Todos
aquellos que reconocen el plan divino de salvación para la Humanidad
(Jn.3.16-17), y que aceptan la soberanía del rey Jesús en sus vidas están
“llamados a ser santos con todos los que en cualquier lugar invocan el nombre
de nuestro Señor Jesucristo (1-Co.1.2), Pues sin santidad nadie verá al Señor
(He.12.14)
El apóstol Pablo nos exhorta: “…limpiémonos
de toda contaminación de carne y de espíritu, perfeccionando la santidad en el
temor de Dios” (2-Co.7.1).

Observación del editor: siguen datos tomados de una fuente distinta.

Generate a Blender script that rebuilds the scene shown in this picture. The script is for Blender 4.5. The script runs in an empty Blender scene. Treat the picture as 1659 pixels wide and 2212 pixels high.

La palabra “santo” es el un título de aquellos que
están, en su manera de vivir, “apartados
para Dios”, que han “muerto al pecado”, siendo por ello justificados ante Dios
(Ro.6.7). “Morir al pecado” es no tener por costumbre actitudes que van en
contra del gobierno divino. Cualquiera puede cometer errores esporádicos y no
premeditados, de los cuales se puede enmendar o corregir. Porque mientras
seamos seres humanos viviremos ante la presencia del pecado, y tendremos que
luchar contra su poder. Pero cuando nuestras
tendencias pecaminosas predominan en nosotros por encima de nuestros anhelos
sinceros de agradar a Dios, ello es claro indicio de que aun somos “carnales”
(1-Co.3.1-3), no renacidos en el Espíritu de Dios.